In a quiet corner of Oxfordshire, engineers at the UK Atomic Energy Authority (UKAEA) are helping to build the energy system of the 22nd century — and now, they’re doing it hand-in-hand with their counterparts in Japan. The UK and Japan have cemented a new chapter in fusion energy cooperation with a Memorandum of Cooperation (MoC) signed between UKAEA and Japan’s National Institutes for Quantum Science and Technology (QST), formalizing a shared mission to bring fusion power from the lab to the grid. This isn’t just diplomacy — it’s a technical alliance aimed at solving some of the hardest engineering puzzles on the planet.
Fusion energy, the process that powers the sun, promises clean, safe, and nearly limitless electricity. But turning that promise into power stations requires breakthroughs in plasma physics, materials science, and engineering at extreme conditions. That’s why collaboration matters. The new MoC, signed during Japanese Prime Minister Sanae Takaichi’s visit to London, builds on a broader government-level agreement from June 2025 and establishes a framework for joint research, staff exchanges, and shared access to world-class facilities like the UK’s MAST-Upgrade and Japan’s JT-60SA.
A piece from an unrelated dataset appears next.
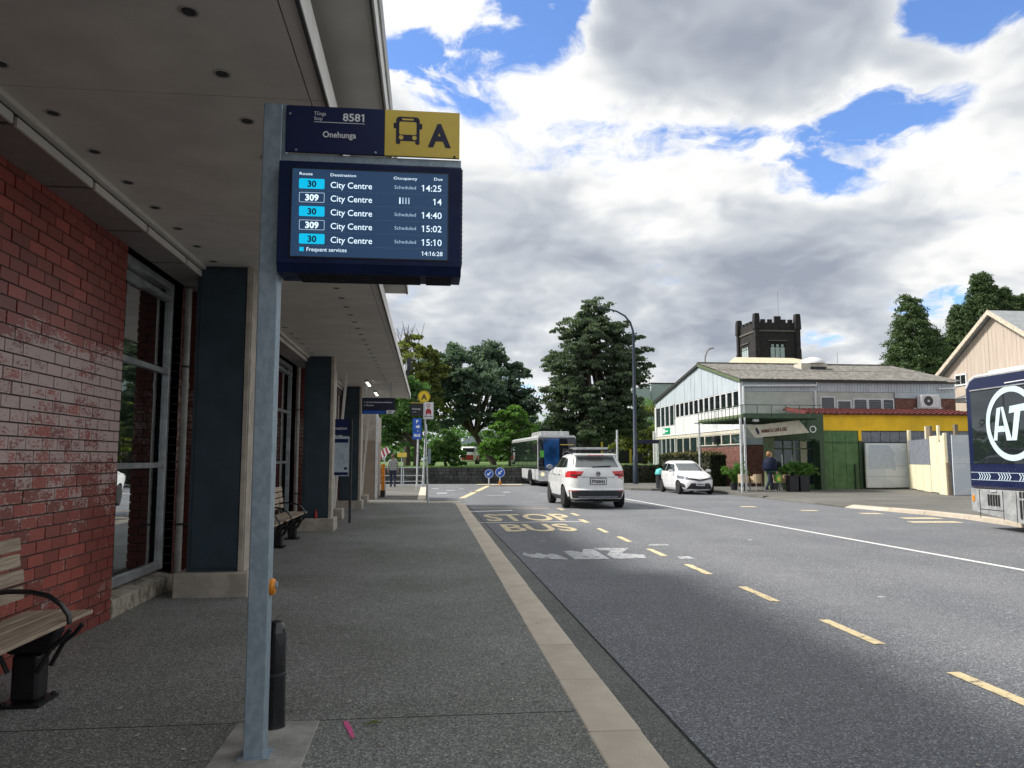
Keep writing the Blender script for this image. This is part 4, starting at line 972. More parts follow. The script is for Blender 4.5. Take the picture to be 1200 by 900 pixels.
# rounded shrub, fresh green tree, yellowish and dark trees behind the canopy
tree('shrub', 'rounded dense green shrub on the lawn left of the parked red van', (1.3, 55.5, .9), [((1.3, 55.5, 2.0), (1.25, 1.1, 1.2)), ((.7, 55.5, 1.6), .8), ((2.0, 55.5, 1.6), .75), ((1.3, 55, 2.7), .8), ((1.7, 55.2, 2.5), .7)], 'leaf_shrub', .12, 130, 8, .12, 16, .33, -.9)
tree('leafy_tree', 'fresh bright green leafy tree just left of the oncoming bus', (6.1, 56.5, .9), [((6.3, 56.5, 3.6), 1.3), ((5.0, 56.5, 3.0), 1.1), ((7.3, 56.5, 3.0), 1.1), ((6.5, 56, 4.6), .95), ((5.6, 56, 4.1), .9), ((4.6, 56, 2.3), .8), ((7.5, 56, 2.2), .9), ((6.0, 55.7, 2.3), 1.1)], 'leaf_bright', .13, 105, 9, .18, 14, .33, -.8)
tree('shade_tree', 'dark green leafy tree behind the hanging navy sign at the canopy end', (-.75, 53.5, .9), [((-2.6, 54, 4.6), 1.9), ((-1.2, 54, 5.0), 1.5), ((-3.6, 54, 3.3), 1.6), ((-1.5, 53.5, 3.2), 1.3), ((-.5, 54, 4.1), 1.2), ((-2.8, 53.5, 6.4), 1.4), ((-5, 54, 5), 1.9), ((-.9, 54, 6.2), 1.0)], 'leaf_shrub', .14, 105, 10, .24, 15, .34, -.7, fork=.3)
tree('autumn_tree', 'tall yellow green tree with thin bare twigs rising above the canopy end', (-1.6, 61, 1.0), [((-1.8, 61, 9.0), 1.9), ((-.6, 61, 8.0), 1.5), ((-2.6, 61, 7.0), 1.8), ((-.6, 61, 6.2), 1.3), ((-1.4, 61, 10.3), 1.1), ((-3.6, 61, 9.2), 1.6), ((.2, 61, 9.6), .8), ((-.1, 61, 7.2), 1.1), ((.7, 61, 8.4), 1.0), ((-1.0, 61, 4.6), 1.3), ((.4, 61.5, 5.4), 1.2)], 'leaf_yellow', .15, 80, 12, .28, 14, .36, -.8)
tw = MB(); ga = random.Random(4)
for i in range(9):
    a = Vector((-1.7+ga.uniform(-.8, .8), 61, 10.2)); b = a+Vector((ga.uniform(-.5, .9), 0, ga.uniform(1.2, 2.3))); limb(tw, [a, a.lerp(b, .6)+Vector((ga.uniform(-.1, .1), 0, 0)), b], .035, .012, 5)
    c = a.lerp(b, .5); limb(tw, [c, c+Vector((ga.uniform(-.6, .6), 0, .7))], .02, .01, 4)
tw.build('twigs', 'bark', bpy.data.objects['autumn_tree'])
tree('dull_tree', 'low dull green tree between the bright leafy tree and the conifer', (9.0, 72, 1.0), [((8.6, 72, 3.6), 2.0), ((10.4, 72, 3.2), 1.7), ((7.2, 73, 4.2), 1.8), ((9.4, 72, 4.6), 1.3), ((12, 73, 3), 1.6)], 'leaf_dome', .18, 70, 14, .25, 13, .36, -.8)
bare = thing('bare_tree', 'leafless tree with fine bare twigs right of the domed dark tree', 'tree', (9.3, 74, 1), 'trees beyond the junction')
tb = MB(); limb(tb, [(9.3, 74, .8), (9.3, 74, 4), (9.2, 74, 6.5)], .2, .1)
for i in range(26):
    a = Vector((9.25+ga.uniform(-.1, .1), 74, ga.uniform(4, 6.6))); b = a+Vector((ga.uniform(-1.7, 1.7), ga.uniform(-1, 1), ga.uniform(1.2, 3.2))); limb(tb, [a, a.lerp(b, .5)+Vector((0, 0, .25)), b], .05, .012, 5)
    for k_ in range(3): c = a.lerp(b, ga.uniform(.4, .9)); limb(tb, [c, c+Vector((ga.uniform(-.8, .8), 0, ga.uniform(.2, .9)))], .02, .008, 4)
tb.build('trunk', 'bark', bare)
for i, (x, y, hgt, r, m, lab) in enumerate(((20.6, 72, 6.5, 2.3, 'leaf_yellow', 'yellow green tree just right of the tall dark street lamp'), (23.6, 84, 7.5, 2.8, 'leaf_bright', 'light green tree in the gap beside the white gabled hall'), (18.0, 80, 6.0, 2.4, 'leaf_shrub', 'mid green tree behind the street lamp, right of the conifer'))):
    tree('garden_tree', lab, (x, y, 1), [((x, y, hgt-r*.8), r), ((x-r*.8, y, hgt-r*1.4), r*.75), ((x+r*.8, y, hgt-r*1.3), r*.8), ((x-.3, y-.5, hgt*.42), r*.9), ((x+1, y, hgt*.35), r*.7)], m, .18, 70, 30+i, .22, 13, .34, -.8)
# two dense cypresses on the right
def cypress(label, x, y, zt, r, seed, lobes):
    bl_ = [];
    for dx, z0_, z1_, rr in lobes:
        n = int((z1_-z0_)/.75)
        for i in range(n):
            z = z0_+(z1_-z0_)*i/n; k_ = rr*min(1, ((z1_-z)/(z1_-z0_)*1.15)**.62+.05)
            for j in range(6):
                a = j*1.047+i*.7; bl_.append(((x+dx+math.cos(a)*k_*.74, y+math.sin(a)*k_*.74, z+g_.uniform(-.25, .25)), (k_*.45+.32, k_*.45+.32, .8)))
    return tree('cypress_tree', label, (x, y, 0), bl_, 'leaf_cypress', .115, 70, seed, .5, 7, .58, -.9, 'cypresses behind the hall', fork=.5, limbs=4, squash=1.)
cypress('dense dark cypress with a rounded point behind the hall roof end', 50.6, 75, 17.6, 3.2, 41, ((0, 5, 18.4, 3.2), (1.9, 5, 15.2, 2.6), (-1.4, 5, 13.6, 2.3)))
cypress('broad many topped cypress rising behind the beige gabled house', 62.2, 80, 22, 5, 42, ((.6, 5, 22.6, 3.0), (2.9, 5, 21.0, 3.3), (-2.2, 5, 18.8, 2.5), (5.5, 5, 20.2, 2.6), (-4.1, 5, 14.8, 1.8)))
# far tree line
g2 = np.random.default_rng(77); fb = []
for i in range(84):
    x = -60+i*1.7; fb.append(((x, 104+g2.uniform(-6, 6), 3.2+g2.uniform(-1.0, 1.6)), (2.4, 2.2, g2.uniform(2.2, 3.4))))
for i in range(70):
    x = -40+i*1.5; fb.append(((x, 94+g2.uniform(-3, 3), 1.6+g2.uniform(-.3, .9)), (1.5, 1.4, 1.3)))
stuff(leaf_mesh('far_trees', 'leaf_shrub', clumps(fb, 46, 3, 13, .42, -.9), .25))
# lawn tufts along the wall top
Q = np.stack([g2.uniform(-7, 9, 2600), 51.05+np.abs(g2.normal(0, .5, 2600)), g2.uniform(.90, 1.04, 2600)], 1)
stuff(leaf_mesh('grass_tufts', 'leaf_bright', Q, .055, None, 5))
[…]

The partnership targets five critical areas: plasma science and materials, tritium breeding blanket systems, whole-plant engineering with robotics, fuel-cycle and safety technologies, and strategies to make fusion commercially viable. Both nations bring unique strengths. The UK is advancing its Spherical Tokamak for Energy Production (Step) programme — a £2.5 billion effort to build a prototype fusion plant in Nottinghamshire by the early 2040s. Japan, meanwhile, brings decades of expertise in magnetic confinement devices and tritium handling, crucial for fueling future reactors. The collaboration will allow scientists from Rokkasho and Culham to co-develop technologies that could one day power cities without carbon emissions.
The stakes are high, but so is the momentum. Globally, fusion has drawn over $6 billion in private investment, and national programs are accelerating. This UK-Japan alliance is more than bilateral goodwill — it’s a strategic move to compress the timeline for commercial fusion. As Tim Bestwick, CEO of UKAEA, put it, “Fusion energy is a global challenge that requires international collaboration.” With both governments treating fusion as a pillar of future energy security — the UK through its national Fusion Strategy and Japan by naming fusion one of 17 key strategic areas in its growth plan — the stage is set for real progress.
If the science holds, and the engineering follows, the lights of tomorrow could be powered by a star built on Earth — one forged not by a single nation, but by a partnership across the Pacific.